Comme le décrit parfaitement Joël Gaudin d’Artelia, le BIM Manager est devenu « un véritable chef d’orchestre sur un chantier : il bat la mesure, prend des décisions et permet au chantier d’avancer dans les délais impartis. Il est de ce point de vue devenu le Maître du temps sur un chantier. »

Pour cela, le BIM Manager doit faire preuve d’une très grande polyvalence, et ses fonctions nécessitent beaucoup de méthode et d’organisation.

Mais comme toute spécialité récente, notamment en matière numérique, le BIM est en constante évolution et ce qui fait une de ses particularités, selon Joël Gaudin, c’est qu’il est « particulièrement curieux, il est intéressé par la nouveauté. Il aime l’innovation, est en recherche perpétuelle d’amélioration, il a un besoin féroce de se nourrir intellectuellement. C’est dans son ADN. »

Le BIM Manager doit avoir une connaissance extrêmement précise de l’état du marché dans ce domaine, car les données stockées et échangées sont de plus en plus nombreuses et leur poids ne cesse d’augmenter. Les performances techniques des plates-formes BIM sont donc essentielles à la bonne gestion d’un projet et le BIM Manager doit donc toujours être au fait des dernières évolutions du matériel pour répondre à ces problématiques. De ce point de vue, il sera le garant de la qualité technique de la plate-forme utilisée.

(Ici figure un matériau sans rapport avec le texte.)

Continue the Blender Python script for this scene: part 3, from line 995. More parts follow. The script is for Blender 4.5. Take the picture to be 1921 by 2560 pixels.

Et à terme, quelle est l’évolution du BIM Management ? Selon Joël Gaudin, dans les rêves les plus avancés, mais totalement réalisables, la maquette BIM ne serait plus la matérialisation d’éléments d’un ouvrage immobilier saisis en amont, mais à l’inverse, elle serait automatiquement proposée par l’outil numérique sur la base des seuls besoins exprimés par un client. On pourrait alors imaginer que le BIM Manager deviendrait le véritable concepteur des programmes immobiliers. Mais nous n’en sommes pas encore là.